MUS 118
Hearing Race in America, 1890-1955 Spring 2022
Division I Difference, Power, and Equity
This is not the current course catalog

Class Details

The rise of Rock ‘n’ Roll in the mid-1950s has typically been viewed as a temporary confluence in American culture, suggesting possibilities for musical and racial integration even as various forms of appropriation and exclusion were perpetuated. This course will explore the earlier multiple musical streams that merged at this moment. We will start by engaging with contemporary and historical perspectives on race, adopting a radically interdisciplinary approach. Our focus will then be on several of the most prominent vernacular and commercial forms of American music during this period: ragtime, blues, early jazz, rhythm and blues, Tin Pan Alley, country and western, bluegrass, Tex-Mex/Tejano conjunto, “Latin jazz,” and Cajun/zydeco. Prior to the 1950s, these musical styles were segregated, at least in terms of production and marketing. How did racial assumptions and histories shape the creation, dissemination, and reception of this music? Can we hear the multiple ways in which race played out in American music in the first half of the twentieth century?
The Class: Format: lecture; lecture/discussion
Limit: 19
Expected: 19
Class#: 3722
Grading: yes pass/fail option, yes fifth course option
Requirements/Evaluation: Evaluation will be based on a 5-page paper, a midterm, a 7-page paper, a final exam, and on class participation.
Prerequisites: none
Enrollment Preferences: Random selection.

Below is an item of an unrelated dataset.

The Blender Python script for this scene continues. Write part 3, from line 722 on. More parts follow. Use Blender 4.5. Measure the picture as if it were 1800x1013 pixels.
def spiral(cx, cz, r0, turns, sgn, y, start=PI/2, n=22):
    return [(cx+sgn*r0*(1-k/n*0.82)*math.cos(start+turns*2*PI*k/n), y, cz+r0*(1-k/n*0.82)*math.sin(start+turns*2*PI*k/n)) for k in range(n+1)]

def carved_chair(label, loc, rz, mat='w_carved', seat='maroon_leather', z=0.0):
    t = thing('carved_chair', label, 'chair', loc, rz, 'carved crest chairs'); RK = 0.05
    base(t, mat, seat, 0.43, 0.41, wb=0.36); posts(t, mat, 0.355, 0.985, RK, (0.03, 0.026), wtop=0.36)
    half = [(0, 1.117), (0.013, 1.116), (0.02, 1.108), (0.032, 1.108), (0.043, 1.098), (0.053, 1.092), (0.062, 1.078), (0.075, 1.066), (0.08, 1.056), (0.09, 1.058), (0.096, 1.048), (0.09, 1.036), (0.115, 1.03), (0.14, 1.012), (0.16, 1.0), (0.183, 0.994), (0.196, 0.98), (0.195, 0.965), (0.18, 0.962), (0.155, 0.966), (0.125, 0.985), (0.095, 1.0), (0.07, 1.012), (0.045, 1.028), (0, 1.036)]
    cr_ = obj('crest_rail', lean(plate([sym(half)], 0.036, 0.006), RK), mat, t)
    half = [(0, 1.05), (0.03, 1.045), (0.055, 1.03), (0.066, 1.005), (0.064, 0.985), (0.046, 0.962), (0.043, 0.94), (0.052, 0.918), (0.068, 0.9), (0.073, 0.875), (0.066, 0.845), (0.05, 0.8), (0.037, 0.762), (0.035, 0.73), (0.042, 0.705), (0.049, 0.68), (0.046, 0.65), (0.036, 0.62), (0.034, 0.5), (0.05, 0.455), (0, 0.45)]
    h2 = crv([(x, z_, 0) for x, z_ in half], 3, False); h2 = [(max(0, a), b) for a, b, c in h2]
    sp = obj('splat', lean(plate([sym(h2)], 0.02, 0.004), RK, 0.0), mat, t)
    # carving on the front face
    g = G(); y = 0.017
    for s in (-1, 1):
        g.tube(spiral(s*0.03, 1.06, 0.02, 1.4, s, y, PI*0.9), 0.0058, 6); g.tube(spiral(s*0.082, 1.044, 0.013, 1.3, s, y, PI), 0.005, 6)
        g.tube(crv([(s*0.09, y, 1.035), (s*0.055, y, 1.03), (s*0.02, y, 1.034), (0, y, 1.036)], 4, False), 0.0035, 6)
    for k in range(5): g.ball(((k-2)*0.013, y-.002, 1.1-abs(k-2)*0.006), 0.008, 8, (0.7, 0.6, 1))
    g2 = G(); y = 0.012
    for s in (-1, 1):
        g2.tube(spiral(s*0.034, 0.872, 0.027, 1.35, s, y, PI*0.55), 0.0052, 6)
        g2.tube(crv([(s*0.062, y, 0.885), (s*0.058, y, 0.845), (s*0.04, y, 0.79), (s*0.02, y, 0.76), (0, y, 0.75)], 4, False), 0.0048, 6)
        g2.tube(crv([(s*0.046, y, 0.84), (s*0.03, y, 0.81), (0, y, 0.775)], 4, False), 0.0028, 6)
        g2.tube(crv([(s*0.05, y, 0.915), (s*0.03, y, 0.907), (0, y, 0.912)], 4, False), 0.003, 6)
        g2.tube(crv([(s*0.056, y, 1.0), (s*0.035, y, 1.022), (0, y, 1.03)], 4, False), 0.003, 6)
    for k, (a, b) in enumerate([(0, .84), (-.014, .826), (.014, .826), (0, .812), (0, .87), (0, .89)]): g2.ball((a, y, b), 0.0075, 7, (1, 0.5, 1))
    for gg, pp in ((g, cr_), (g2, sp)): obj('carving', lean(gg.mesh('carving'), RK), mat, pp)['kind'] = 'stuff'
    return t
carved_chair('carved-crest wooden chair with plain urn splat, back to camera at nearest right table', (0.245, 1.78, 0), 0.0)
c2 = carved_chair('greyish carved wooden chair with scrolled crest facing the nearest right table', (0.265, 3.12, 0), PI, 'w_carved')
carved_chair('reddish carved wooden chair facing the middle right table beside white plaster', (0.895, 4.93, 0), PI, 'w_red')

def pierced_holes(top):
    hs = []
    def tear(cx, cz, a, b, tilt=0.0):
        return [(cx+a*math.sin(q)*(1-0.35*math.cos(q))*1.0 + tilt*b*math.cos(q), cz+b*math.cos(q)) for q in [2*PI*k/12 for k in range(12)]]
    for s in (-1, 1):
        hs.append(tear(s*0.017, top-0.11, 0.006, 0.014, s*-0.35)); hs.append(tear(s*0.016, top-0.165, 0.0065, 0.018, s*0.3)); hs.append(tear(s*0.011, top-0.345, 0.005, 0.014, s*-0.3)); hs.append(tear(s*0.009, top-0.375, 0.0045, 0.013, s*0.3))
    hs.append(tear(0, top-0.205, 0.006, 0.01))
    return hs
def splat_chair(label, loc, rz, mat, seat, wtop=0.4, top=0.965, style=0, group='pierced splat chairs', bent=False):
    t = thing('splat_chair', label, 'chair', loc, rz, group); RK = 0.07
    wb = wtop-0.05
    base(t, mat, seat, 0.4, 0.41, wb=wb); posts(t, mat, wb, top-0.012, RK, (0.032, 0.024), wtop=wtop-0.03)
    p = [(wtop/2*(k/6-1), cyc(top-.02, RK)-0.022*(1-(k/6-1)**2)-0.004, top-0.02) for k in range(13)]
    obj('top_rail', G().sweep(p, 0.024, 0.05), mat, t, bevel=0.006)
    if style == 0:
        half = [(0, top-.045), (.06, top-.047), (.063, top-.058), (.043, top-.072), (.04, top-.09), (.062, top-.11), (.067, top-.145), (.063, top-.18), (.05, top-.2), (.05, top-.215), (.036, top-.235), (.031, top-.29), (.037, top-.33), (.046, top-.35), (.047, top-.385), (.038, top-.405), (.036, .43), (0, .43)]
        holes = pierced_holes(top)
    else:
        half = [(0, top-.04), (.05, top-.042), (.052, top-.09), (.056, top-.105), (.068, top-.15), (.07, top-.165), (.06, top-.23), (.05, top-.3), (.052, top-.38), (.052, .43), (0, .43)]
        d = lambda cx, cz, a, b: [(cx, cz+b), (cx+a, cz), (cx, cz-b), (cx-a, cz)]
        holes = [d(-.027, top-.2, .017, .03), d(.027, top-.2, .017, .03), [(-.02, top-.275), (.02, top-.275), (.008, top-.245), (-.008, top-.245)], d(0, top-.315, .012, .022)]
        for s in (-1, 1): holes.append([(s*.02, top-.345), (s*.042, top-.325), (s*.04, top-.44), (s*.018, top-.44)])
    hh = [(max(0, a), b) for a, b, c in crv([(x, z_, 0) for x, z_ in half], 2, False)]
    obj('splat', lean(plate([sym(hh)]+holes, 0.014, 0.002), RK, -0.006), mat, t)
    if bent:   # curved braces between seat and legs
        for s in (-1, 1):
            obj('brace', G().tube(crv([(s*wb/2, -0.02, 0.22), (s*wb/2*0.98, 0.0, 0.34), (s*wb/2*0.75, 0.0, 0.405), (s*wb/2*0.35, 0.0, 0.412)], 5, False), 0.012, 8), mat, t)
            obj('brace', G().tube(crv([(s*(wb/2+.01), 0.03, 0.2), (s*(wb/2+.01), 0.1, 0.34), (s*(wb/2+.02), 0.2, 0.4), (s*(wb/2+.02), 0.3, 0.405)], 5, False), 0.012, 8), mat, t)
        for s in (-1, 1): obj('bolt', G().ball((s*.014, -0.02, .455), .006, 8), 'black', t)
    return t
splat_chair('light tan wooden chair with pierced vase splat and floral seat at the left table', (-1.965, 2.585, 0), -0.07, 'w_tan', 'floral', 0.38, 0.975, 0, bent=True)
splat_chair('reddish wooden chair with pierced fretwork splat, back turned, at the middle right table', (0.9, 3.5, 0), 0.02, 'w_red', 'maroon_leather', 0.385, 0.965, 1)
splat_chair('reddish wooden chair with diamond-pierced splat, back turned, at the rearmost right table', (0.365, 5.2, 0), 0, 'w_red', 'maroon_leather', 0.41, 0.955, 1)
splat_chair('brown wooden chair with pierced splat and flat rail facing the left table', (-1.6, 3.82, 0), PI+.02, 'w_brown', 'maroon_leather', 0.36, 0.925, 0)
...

Distributions: Division I Difference, Power, and Equity
DPE Notes: We will focus on how racial imagination and systemic racism shaped the creation, marketing, and reception of multiple genres and styles in American popular music from 1890 to 1955. Before embarking on this historical study, we will first become familiar with current theories of race and with dominant American perceptions of race c. 1900. Perceptions of difference (in multiple forms), realities of market power, and issues of artistic and financial equity directly impacted music in this period.